February 23, 2015

What is the RMD? When does it kick in? What type of account does it apply to? What is the penalty if you fail to take it?

3 thoughts on “February 23, 2015”

  1. Elizabeth Barske says:

    A RMD is a required minimum distribution and it applies to several types of IRA accounts. These distributions must be made beginning April 1 after the year the account holder turns 70. 5 and each following year. The penalty for failing to take it is s 50% of the amount not taken.

  2. Garrett Haag says:

    The RMD is the required minimum distribution and that is the time that you are required to start taking a portion of your retirement account out. The RMD applies to retirement accounts that are not a Roth IRA. You are required to start taking payments out of your account the year that you turn 70 and a half. If you do not take the required minimum distributed you are hit with a tax that is 50% of the amount you needed to take out. You want to avoid having to pay that penalty tax at all cost due to you losing half the money for not using the money.
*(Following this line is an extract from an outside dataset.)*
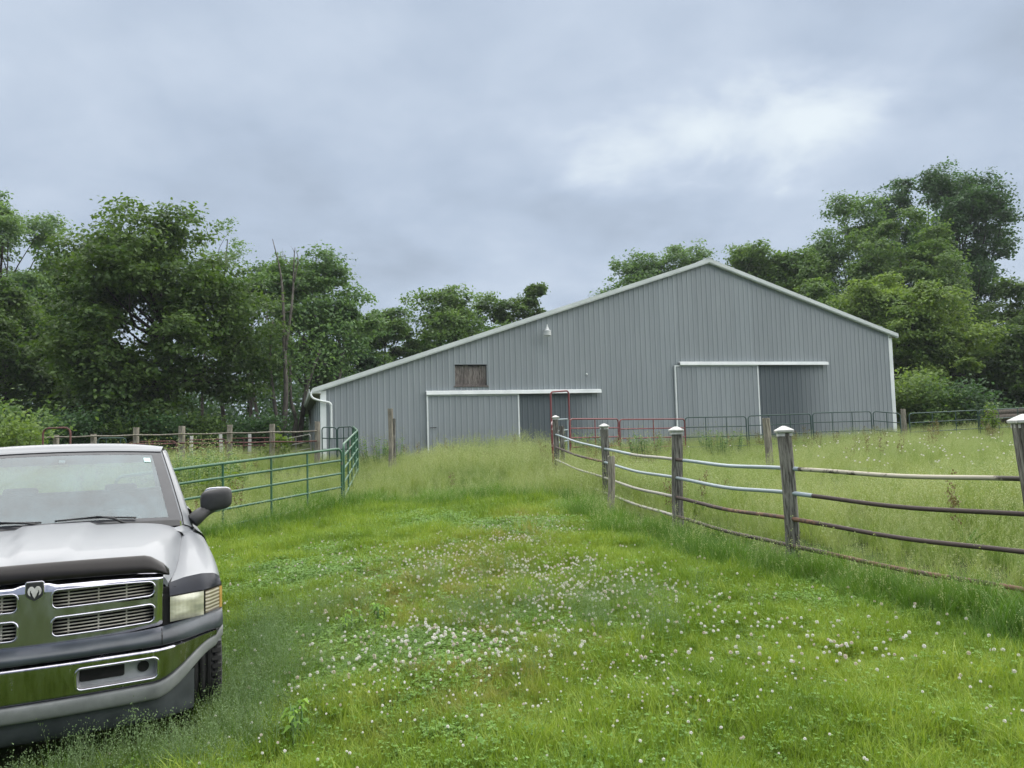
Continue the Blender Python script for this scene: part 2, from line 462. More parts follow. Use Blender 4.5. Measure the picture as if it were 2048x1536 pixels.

Most retirement accounts require this RMD and should be looked at carefully. A roth ira does have a rmd once the owner of the account dies you need to move it to a new owner in a timely manner.

  3. Mike Finley says:

    You both did a great job with the details. Let’s review.

    (1) The required minimum distribution kicks in at 70.5 for pre-tax, qualified retirement money. That excludes Roth retirement money, which has no RMD.

    (2) Not taking it will cause you to get hit with a 50% tax penalty on what you should have taken.

    (3) Take control of the situation by tracking YOUR money carefully. It’s YOUR money!